As I traveled state to state, I learned the issues regarding income and educational gaps were universal but also handled largely the same way. The result is not much progress.They offer programs and services that gave to the community rather than empowering the community by giving them the opportunity to learn how to do it themselves. This would allow them to build off of their own skills and knowledge, rather than return to the source empty handed with hands out. I found that within my own organization, PHM, results were only as effective as leadership. This is symbolic of our community because we consist of members of our community across the country. It is not necessarily bad because I mt so many amazing brothers with great leaders and I was excited to see so many on the same page as far as how to approach the topics and building wealth. In spaces where things were not addressed, we have a starting point. The contacts have been made, relationships being built an conversations taking place. I’d say it’s a step forward.

I met a lot of people along the way due to my desire to camp as much as possible. The cycling community has been very warm and welcoming to me. The people I met were full of great experiences and information. I learned how to find free campgrounds, which was good considering we were on an austerity budget. I met a young cyclist who showed me apps built to find free campgrounds and how to check the direction for an upcoming ride. They’d have more curated details of where to go because they were generally familiar with the area or roads due to experience. If they had just come from where you’re headed, they could tell you if a road was inaccessible or the best places to stop, whereas a map or google may miss it. Our first campgrounds was Kampgrounds of America (KOA). KOA is a franchise of campsites. They were inexpensive, offered clean, hotel-like amenities, at minimum, free coffee every morning, while some offered free continental breakfast. There were only two campgrounds we used that weren’t a part of this franchise and the experience was also great. They were small businesses so the owners would find a way to make room for us and one even waited after hours for us to arrive. Otherwise we stayed in hotels using Orbitz or the hotels tonight app and friends when we were fortunate enough to be near them.

I found another interesting community while camping, recreational vehicle owners. More people with more great stories and experiences. It’s a lifestyle. One that many were able to afford because they’d learned to build wealth through investments, pensions and home ownership. Some even retired early. A concept I was riding across the country to help promote and teach within our communities.

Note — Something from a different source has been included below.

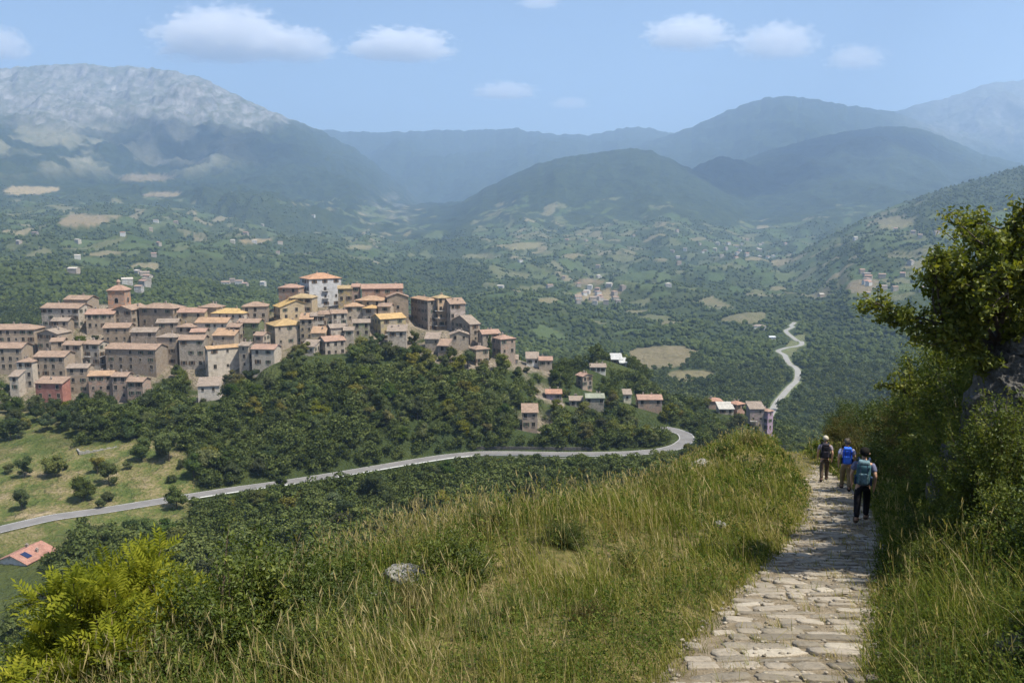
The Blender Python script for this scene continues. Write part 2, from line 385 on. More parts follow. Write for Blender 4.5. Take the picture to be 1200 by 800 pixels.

It didn’t take long for me to begin learning about how to become a more efficient cyclist. I had a support vehicle whereas others were alone. I relied heavily on google and others were tried and true roadmap users. I “glamped” versus camped with my air mattress and electronic devices. There’s only so much you can carry on a bicycle. It’s not bad, I just learned a better and more efficient way to bike for future reference.

The ride itself was difficult and disheartening in the beginning. Coming out of Los Angeles, as I had been forewarned, was difficult because I was biking up a mountain. It took days before I would bike the 100 miles in a day as I planned. I learned about different types of terrain and fluctuations in weather. I felt I’d burn under the sun and freeze under the night sky, but it was beautiful. Limited funds and space meant limited types of meals. I really had to plan in advance so I’d always have enough food, water and shelter. It was a lot of work but it was worth it. Here is when I realized why people liken life to physical journeys. You manage life in very much the same way as you manage a journey, you often learn as you go. I’m a better cyclist for it.

The turning point of the trip was visiting the site of Brown vs. Board of Education in Topeka, KS. There was so much history there but being inside of the actual elementary where children as young as kindergartners were forced into very negative adult situations created a different feeling, no museum could ever create. I began checking out more historical places along the way. I couldn’t believe the amount of information I learned about this country in the second half of the trip alone.

I learned a lot about cycling, camping, masonry, people, places, this country and myself on this trip. I would urge anyone with the opportunity and the ability, to travel the country by bicycle. The view and perspective are completely different than traveling by any other means. You may begin with one goal, as I did, but end up with another. Either way, you will be changed, I’d like to say, for the better.